D’un avion à haute altitude
Pour Jan Dop
Mon type d’écriture et ma technique de montage sont souvent caractérisés comme une « répétition d’images ». À première vue, ce n’est pas faux. Mais il y a encore un autre aspect. Regardez le schéma ci-contre d’un œil qui regarde le diagramme (A) d’un film. Le diagramme représente le film vu de profil et montre les différents niveaux auxquels se trouvent les images, à diverses distances de l’observateur. On pourrait imaginer que tous ces niveaux d’images s’écoulent indéfiniment et qu’un niveau plus éloigné ne devient perceptible que lorsque le niveau le plus proche présente des trous. En ce sens, l’image n’est donc pas répétée, elle sort de temps en temps — littéralement — des profondeurs où elle se trouve. C’est un peu la même chose que ce que l’on voit d’un avion à haute altitude : des nuages, en dessous des nuages, en-dessous encore des nuages et, à la faveur d’une trouée dans la dernière couche de nuages, un morceau de la terre. L’image de la terre ne se répète pas, la terre existe en permanence, mais la plupart du temps, elle se dérobe à la perception de l’œil.
Chaque fois qu’une image surgit des profondeurs, quelque chose change : en grandeur, en intensité ou en mouvement, par rapport aux autres images — placées à d’autres niveaux. Et c’est au cours de ces changements que se développe le discours, le raisonnement, l’histoire du film.

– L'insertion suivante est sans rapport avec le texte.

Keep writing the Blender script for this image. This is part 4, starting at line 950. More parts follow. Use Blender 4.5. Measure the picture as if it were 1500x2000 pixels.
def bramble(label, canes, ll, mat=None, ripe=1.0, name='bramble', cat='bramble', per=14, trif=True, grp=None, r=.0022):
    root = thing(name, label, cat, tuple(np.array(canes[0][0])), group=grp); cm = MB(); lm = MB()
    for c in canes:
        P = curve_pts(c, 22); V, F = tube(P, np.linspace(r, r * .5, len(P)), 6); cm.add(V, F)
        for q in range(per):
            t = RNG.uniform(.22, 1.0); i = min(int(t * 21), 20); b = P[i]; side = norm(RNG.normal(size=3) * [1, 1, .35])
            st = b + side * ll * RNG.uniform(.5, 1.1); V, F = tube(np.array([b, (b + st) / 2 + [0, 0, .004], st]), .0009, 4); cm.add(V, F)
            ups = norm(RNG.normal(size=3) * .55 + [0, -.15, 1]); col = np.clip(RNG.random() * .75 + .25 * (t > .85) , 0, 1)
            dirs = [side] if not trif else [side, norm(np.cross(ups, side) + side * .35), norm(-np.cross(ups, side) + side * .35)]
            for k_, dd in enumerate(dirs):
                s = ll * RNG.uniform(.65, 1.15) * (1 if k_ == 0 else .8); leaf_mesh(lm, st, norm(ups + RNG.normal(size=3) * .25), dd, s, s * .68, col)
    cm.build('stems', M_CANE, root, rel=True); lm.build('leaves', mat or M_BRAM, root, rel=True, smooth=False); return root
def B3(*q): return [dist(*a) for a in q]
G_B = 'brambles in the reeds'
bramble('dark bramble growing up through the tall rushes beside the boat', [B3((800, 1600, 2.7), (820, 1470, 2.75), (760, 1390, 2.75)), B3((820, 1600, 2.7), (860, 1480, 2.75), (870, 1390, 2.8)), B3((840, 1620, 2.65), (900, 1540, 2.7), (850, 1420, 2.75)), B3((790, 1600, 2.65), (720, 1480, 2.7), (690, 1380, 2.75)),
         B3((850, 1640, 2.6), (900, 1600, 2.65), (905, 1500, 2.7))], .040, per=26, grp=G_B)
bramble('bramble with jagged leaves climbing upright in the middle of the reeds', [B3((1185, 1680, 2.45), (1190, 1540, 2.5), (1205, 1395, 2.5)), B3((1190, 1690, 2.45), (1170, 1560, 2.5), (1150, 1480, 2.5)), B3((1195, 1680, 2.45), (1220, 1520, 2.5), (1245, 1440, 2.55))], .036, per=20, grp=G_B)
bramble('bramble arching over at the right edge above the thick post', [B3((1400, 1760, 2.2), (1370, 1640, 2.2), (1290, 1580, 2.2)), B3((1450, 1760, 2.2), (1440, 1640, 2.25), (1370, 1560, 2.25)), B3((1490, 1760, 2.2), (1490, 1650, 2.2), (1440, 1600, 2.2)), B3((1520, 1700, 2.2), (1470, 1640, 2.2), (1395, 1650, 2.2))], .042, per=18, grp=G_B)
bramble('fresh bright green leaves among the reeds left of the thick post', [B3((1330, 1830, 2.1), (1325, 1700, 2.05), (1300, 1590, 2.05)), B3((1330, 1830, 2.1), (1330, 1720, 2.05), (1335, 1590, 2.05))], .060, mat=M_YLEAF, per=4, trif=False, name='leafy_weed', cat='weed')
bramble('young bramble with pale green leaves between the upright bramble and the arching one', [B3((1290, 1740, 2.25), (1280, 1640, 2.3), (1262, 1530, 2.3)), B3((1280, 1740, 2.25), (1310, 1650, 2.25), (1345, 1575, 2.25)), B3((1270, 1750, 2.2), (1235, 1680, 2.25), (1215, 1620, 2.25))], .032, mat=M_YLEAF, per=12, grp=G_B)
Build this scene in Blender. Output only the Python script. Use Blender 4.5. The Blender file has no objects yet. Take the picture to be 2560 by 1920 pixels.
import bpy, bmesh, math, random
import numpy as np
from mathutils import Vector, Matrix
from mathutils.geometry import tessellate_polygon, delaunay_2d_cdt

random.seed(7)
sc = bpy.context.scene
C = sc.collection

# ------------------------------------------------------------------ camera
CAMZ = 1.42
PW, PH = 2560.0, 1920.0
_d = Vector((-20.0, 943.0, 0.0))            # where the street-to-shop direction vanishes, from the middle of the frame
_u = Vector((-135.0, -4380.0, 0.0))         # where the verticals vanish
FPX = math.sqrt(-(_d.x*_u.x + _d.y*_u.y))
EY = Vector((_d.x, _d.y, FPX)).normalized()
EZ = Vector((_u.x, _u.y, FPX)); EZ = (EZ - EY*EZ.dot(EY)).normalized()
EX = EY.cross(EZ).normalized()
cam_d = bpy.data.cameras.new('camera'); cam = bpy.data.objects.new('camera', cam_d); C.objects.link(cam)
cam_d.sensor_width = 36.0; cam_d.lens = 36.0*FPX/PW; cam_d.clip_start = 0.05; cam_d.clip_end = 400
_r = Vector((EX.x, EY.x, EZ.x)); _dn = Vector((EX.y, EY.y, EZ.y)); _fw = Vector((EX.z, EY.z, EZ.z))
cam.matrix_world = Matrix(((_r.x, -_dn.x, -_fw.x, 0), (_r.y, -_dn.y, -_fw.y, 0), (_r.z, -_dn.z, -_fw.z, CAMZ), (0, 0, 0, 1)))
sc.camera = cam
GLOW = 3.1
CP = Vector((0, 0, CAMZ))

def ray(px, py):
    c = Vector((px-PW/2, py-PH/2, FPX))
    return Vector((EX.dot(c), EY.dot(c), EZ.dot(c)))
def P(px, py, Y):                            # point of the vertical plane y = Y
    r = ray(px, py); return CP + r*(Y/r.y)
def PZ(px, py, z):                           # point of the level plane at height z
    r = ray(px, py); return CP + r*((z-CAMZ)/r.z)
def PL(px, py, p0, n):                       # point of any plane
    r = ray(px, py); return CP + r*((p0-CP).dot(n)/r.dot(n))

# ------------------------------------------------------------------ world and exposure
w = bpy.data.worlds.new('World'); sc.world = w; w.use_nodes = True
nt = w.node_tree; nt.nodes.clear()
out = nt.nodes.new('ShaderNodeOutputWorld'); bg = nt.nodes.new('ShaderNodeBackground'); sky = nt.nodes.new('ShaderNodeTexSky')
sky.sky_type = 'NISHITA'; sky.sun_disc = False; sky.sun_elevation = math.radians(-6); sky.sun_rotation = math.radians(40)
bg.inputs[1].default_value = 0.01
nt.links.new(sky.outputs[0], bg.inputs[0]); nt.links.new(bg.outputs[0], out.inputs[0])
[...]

Dans le profil A, le trait interrompu horizontal S représente le niveau de l’image, qui correspond à l’écran où est projeté le film. Ce niveau se trouve à une distance concrète de l’observateur. Les autres niveaux de l’image se trouvent donc devant et derrière l’écran : la fiction totale, la vraie fiction du film : l’espace cinématographique.
La figure B représente le même film, vu d’en haut. Les images visibles provenant des différents niveaux sont projetées à plat et c’est la succession d’images que l’œil voit : l’œil, placé au-dessus du profil, qui voit les images d’en-haut. C’est aussi la succession d’images que vous, lecteur, voyez en ce moment. L’œil dessiné est votre œil. Les moyens qui permettent de réaliser sur la surface de projection la fiction des différentes distances visuelles — les grosseurs de plans, un cadre fixe ou « chercheur », une composition d’image plate ou en perspective, des mouvements glissants ou saccadés, harmonie ou désaccord entre les couleurs et les tons (chaud-froid, clair-obscur), une liaison explicite ou associative, conflit ou assonnance entre l’image et le son, mélange ou concurrence entre bruit et musique, mélange ou concurrence entre texte et musique, un texte synchrone ou off, régularité et variation rythmiques, en bref : le jeu infini des unions et désunions au sein de la matière — sont traités dans un certain nombre d’articles parus dans le livre Voir, Regarder, Filmer. Ces moyens ne font pas partie d’une théorie cinématographique bien arrêtée, mais plutôt d’une théorie qui surgit, se précise et s’élargit constamment dans des circonstances chaque fois différentes, dans la pratique vivante de la création du film. Comment peut-on, à une époque de désintégration sociale, d’impuissance politique et de luxueuse suprématie des conventions filmiques, se précipiter encore dans ce monde de pensée spatiale indémontrable ? Je crois que c’est l’espoir qui fait jouer.
Ce texte a été initialement publié dans Skrien 123, hiver 1982-83. Cette traduction est parue à l'origine dans Johan van der Keuken. Voyage à travers les tours d’une spirale, dans Les Dossiers de la Cinématheque, numéro 16 (Montréal : Cinémathèque Québécoise, 1986).